Saí tarde, tinha planejado uma prova bem lenta, e com chuva imaginei que chegaria em um Central Park vazio, sem qualquer animação e energia. Quanto engano. Faça chuva ou faça sol, NYC faz da sua maratona um domingo de alegria, de celebração, de dança, de música, de cidadania, de exemplo para os filhos.

Vi centenas e centenas de crianças tomando chuva pelo caminho, pelo simples prazer de gritar nossos nomes e tocar nossas mãos. Se a gente não perde uma Maratona de NYC por nada, NYC também não perde esse dia por nada. O que é uma chuvinha perto de uma cidade querendo viver um dos grandes momentos do seu ano?

E assim foi, do começo ao fim da prova.

Tenho a impressão de que se a prova fosse feita em janeiro, com neve pelos joelhos da torcida, seria da mesma forma. Não sei a opinião dos demais corredores nem dos especialistas, mas eu tive a impressão de que a prova foi disputada em condições muito favoráveis. Foi a primeira vez que corri 42 km na chuva e achei uma boa experiência, porque pude controlar o gás com mais facilidade.

Terminei a prova e, como havia escolhido o Bag Check (há também a opção de não deixar os pertences antes da prova), ainda andei por 90 minutos até chegar em casa. Mas, confesso, repetiria isso: colocar um par de Havaianas e uma roupa seca e limpa depois de tantas horas correndo foi uma grande providência.

A chegada é na altura da rua 68, e a saída do Central Park, na rua 86. Cruzar o parque já de medalha no peito foi uma experiência e tanto, que recomendo apesar das três imensas escadas pelo caminho até a 5a Avenida, onde a prova seguia solta.

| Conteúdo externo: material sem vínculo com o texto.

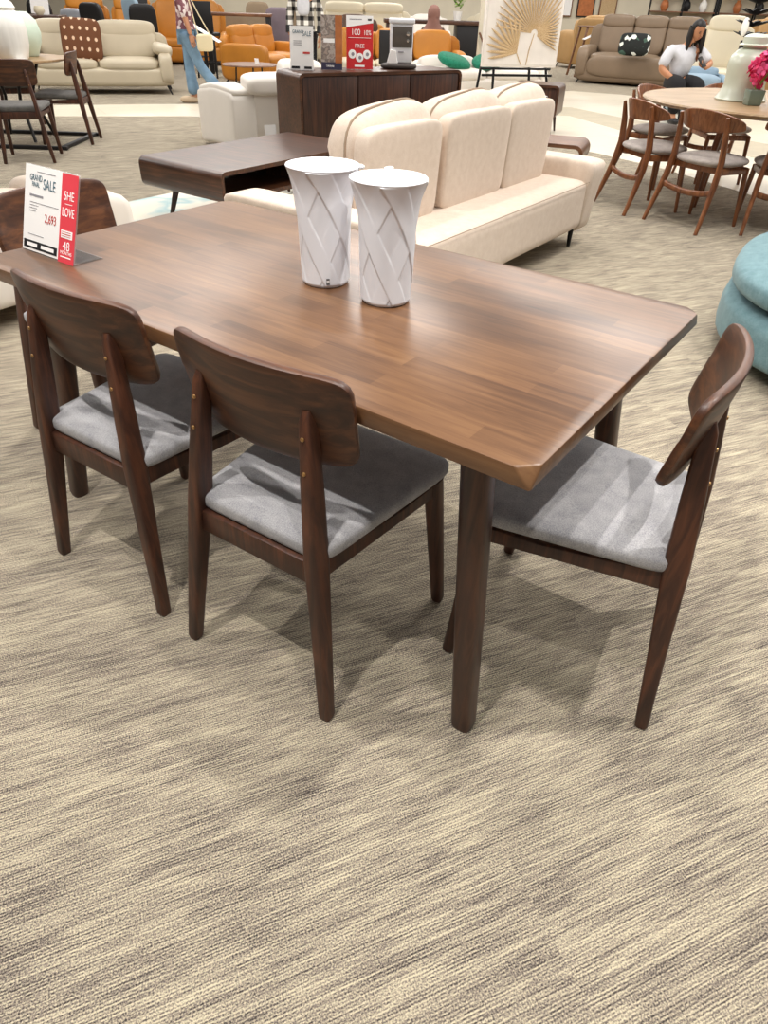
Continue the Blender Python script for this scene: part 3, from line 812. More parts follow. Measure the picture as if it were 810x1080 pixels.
# ------------------------------------------------------------------ CREAM SOFA at the left, mostly behind the table end chair
ls = thing('sofa', 'cream sofa behind the left end chair, cut off by the left edge', 'sofa', ST(-3.40, .46), TA)
bm = BM(); puff(bm, T(0, 0, .25), .44, .97, .15, 12, 8, 0, 8); obj('base', bm, 'cream', ls, 50)
for y in (-.42, .42):
    bm = BM(); puff(bm, T(-.06, y, .39), .34, .41, .06, 6, 8, .1, 4); obj('seat_cushion', bm, 'cream', ls, 60)
bm = BM(); puff(bm, T(.36, 0, .315), .11, .98, .215, 14, 8, 0, 6); obj('back', bm, 'white_leather', ls, 60)
for s in (-1, 1):
    bm = BM(); puff(bm, T(-.02, s*.90, .30), .45, .11, .195, 6, 8, 0, 4); obj('arm', bm, 'cream', ls, 60)
    for x in (-.36, .36):
        bm = BM(); tube(bm, [(x, s*.85, 0), (x, s*.85, .12)], [.012, .018], 8); obj('leg', bm, 'blackmetal', ls)

# ------------------------------------------------------------------ WHITE LEATHER RECLINER seen from behind
wr = thing('armchair', 'white leather recliner seen from behind, next to the sideboard', 'armchair', (-1.36, 8.10, 0), R(-150))
# front is -y of the chair
bm = BM(); puff(bm, T(0, 0, .27), .40, .44, .19, 9, 8, 0, 7); obj('base', bm, 'white_leather', wr, 60)
bm = BM(); puff(bm, T(0, -.10, .44), .27, .40, .10, 6, 8, .1, 4); obj('seat_cushion', bm, 'white_leather', wr, 60)
bm = BM(); puff(bm, T(0, -.64, .28) @ RX(R(16)), .40, .08, .20, 6, 8, 0, 4); obj('footrest', bm, 'white_leather', wr, 60)
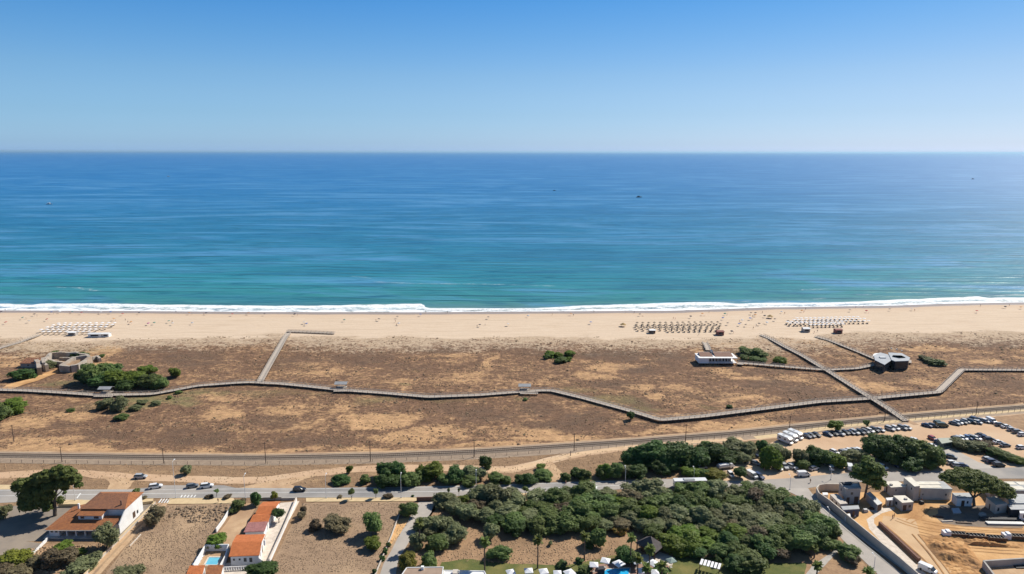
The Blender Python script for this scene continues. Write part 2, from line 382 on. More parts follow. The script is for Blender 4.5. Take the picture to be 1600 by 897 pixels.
def to_px(x, y, z=0):
    dx = x; dy = y; dz = z - HC
    f = dy * _f.y + dz * _f.z; r = dx * _r.x + dy * _r.y + dz * _r.z; u = dx * _u.x + dy * _u.y + dz * _u.z
    return CX + FPX * r / np.maximum(f, 1), CY - FPX * u / np.maximum(f, 1)
# where patches of bare sand, dark heath and green lie: ellipses in metres round surveyed points
def blob(lst, seed):
    w = np.zeros(len(X))
    wx = X + 16 * (fbm(X / 14, Y / 14, seed) - 0.5); wy = Y + 16 * (fbm(X / 14, Y / 14, seed + 5) - 0.5)
    for px, py, rx, ry, v in lst:
        c = G(px, py); s = scale_at(px, py); a = rx / s; b = (G(px, py - ry).y - G(px, py + ry).y) / 2
        q = np.sqrt(((wx - c.x) / a) ** 2 + ((wy - c.y) / b) ** 2)
        w = np.maximum(w, v * sstep(1.25, 0.55, q))
    return w
TAN = [(345, 648, 34, 13, .8), (600, 657, 60, 12, .95), (660, 680, 70, 10, .7), (545, 640, 30, 8, .5), (960, 575, 40, 7, .6), (925, 588, 36, 6, .6), (1000, 606, 30, 6, .7),
       (1025, 622, 20, 6, .7), (1140, 582, 26, 5, .7), (1175, 592, 40, 4, .6), (764, 565, 8, 14, .7), (720, 590, 40, 8, .45), (1360, 606, 50, 7, .65), (1150, 668, 90, 7, .8), (1030, 672, 60, 6, .6),
       (880, 688, 80, 6, .8), (760, 698, 90, 5, .7), (600, 704, 120, 5, .75), (380, 707, 120, 5, .75), (150, 704, 180, 6, .7), (850, 678, 40, 8, .6), (60, 690, 70, 9, .55), (120, 652, 50, 8, .55), (40, 660, 40, 10, .6),
       (1440, 598, 30, 8, .55), (1100, 560, 14, 12, .65), (1020, 560, 30, 5, .4), (1270, 680, 50, 4, .8), (1050, 650, 60, 5, .5), (1150, 622, 60, 6, .55), (1250, 592, 50, 5, .35), (1320, 590, 20, 12, .4),
       (1450, 545, 50, 4, .5), (1540, 565, 26, 5, .6), (1500, 650, 60, 3, .8), (1230, 535, 60, 6, .5), (1150, 540, 40, 6, .55), (110, 560, 60, 6, .4), (160, 550, 30, 8, .6), (170, 570, 20, 6, .6),
       (30, 560, 36, 8, .5), (20, 570, 24, 6, .5), (60, 545, 60, 7, .45), (470, 570, 30, 5, .4), (510, 582, 40, 5, .5), (700, 558, 40, 4, .45), (850, 600, 40, 6, .3), (200, 610, 30, 3, .3), (345, 622, 40, 5, .35),
       (1300, 540, 30, 8, .4), (330, 565, 50, 2, .5), (450, 640, 60, 8, .3), (480, 665, 40, 8, .4), (1080, 610, 30, 8, .35)]
DRK = [(300, 562, 60, 12, .6), (240, 548, 60, 8, .5), (450, 568, 40, 10, .4), (560, 560, 60, 10, .5), (700, 545, 50, 8, .6), (640, 575, 50, 8, .3), (960, 556, 60, 9, .75), (1000, 578, 30, 8, .6), (1040, 560, 30, 14, .6),
       (960, 605, 40, 8, .65), (1000, 632, 30, 10, .5), (1110, 620, 40, 6, .4), (900, 655, 50, 12, .6), (840, 640, 40, 10, .5), (750, 650, 50, 12, .5), (700, 640, 30, 10, .4), (480, 690, 60, 10, .55), (430, 660, 50, 10, .4),
       (300, 680, 60, 12, .55), (170, 680, 50, 8, .5), (90, 665, 40, 8, .35), (1290, 655, 90, 6, .75), (1280, 620, 60, 8, .5), (1240, 610, 50, 8, .5), (1480, 640, 70, 6, .65), (1400, 590, 30, 7, .5), (1560, 600, 50, 10, .55),
       (1550, 538, 60, 6, .6), (1430, 530, 50, 6, .5), (980, 690, 60, 5, .3), (860, 665, 60, 10, .55), (1200, 600, 50, 7, .5), (820, 550, 60, 8, .4), (1180, 580, 60, 6, .35)]
GRN = [(250, 628, 60, 7, .9), (205, 640, 40, 7, .8), (590, 626, 40, 5, .45), (960, 627, 50, 7, .6), (1000, 638, 30, 5, .6), (900, 612, 30, 5, .35), (105, 602, 34, 7, .6), (300, 617, 50, 5, .6), (630, 604, 10, 3, .6), (1185, 556, 46, 8, .6),
       (340, 612, 30, 3, .5), (400, 612, 60, 5, .3), (1100, 635, 10, 4, .4), (60, 545, 60, 8, .3), (820, 622, 14, 3, .5), (100, 548, 90, 8, .3), (450, 616, 80, 4, .25), (700, 625, 40, 5, .3), (150, 640, 40, 8, .25)]
dn = DUNE(X) - Y; sw = WATER(X) - Y; inl = sstep(0, 5, Y - RAIL(X) - 3)
edge = dn + 22 * (fbm(X / 16, Y / 9, 41) - 0.5)
beach = 1 - sstep(-1, 8, edge)
front = sstep(65, 4, dn + 30 * (fbm(X / 40, Y / 40, 55) - 0.5)) * (dn > -8)
attrs = {'beach': beach, 'front': front, 'tan': blob(TAN, 61), 'dark': blob(DRK, 71), 'green': blob(GRN, 81), 'inland': 1 - inl, 'shore': sw}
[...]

Na segunda-feira, já no aeroporto para a volta para casa e ainda com a medalha no peito, para manter a tradição, fui abordado por um senhor, aparentemente com mais de 65 anos. Ele também trazia sua medalha e esticou a mão para um cumprimento fazendo logo uma pergunta:

― Com esta, quantas maratonas você já fez?

― Doze, respondi.

― Vinte e seis… só aqui em NYC, disse ele.

― Você fez todas as suas maratonas aqui?

― Não, esta aqui foi a minha 133ª.

O senhor, que vive em Boston e também voltava para casa naquela noite, deu um sorriso simpático e se foi. Eu, olhando aquele homem andando vagarosamente, pensei: Será que ainda terei a chance de correr 26 vezes aqui? Se tiver, vou tentar.

NYC é uma maratona cheia de subida, cheia de curva. Mas em poucos lugares você vê tanta alegria. Seja nas calçadas, seja no meio da rua, seja no coração dos corredores como aquele senhor do aeroporto.

Ah, terminei em 4h54, 14 minutos acima do planejado pelo meu técnico. Terminei como se tivesse sido a minha primeira prova na distância.

A prova deste ano deixou coisas tão boas em mim que já anotei o dia da abertura do sorteio para 2018: é 15 de janeiro. Vai estar nessa também?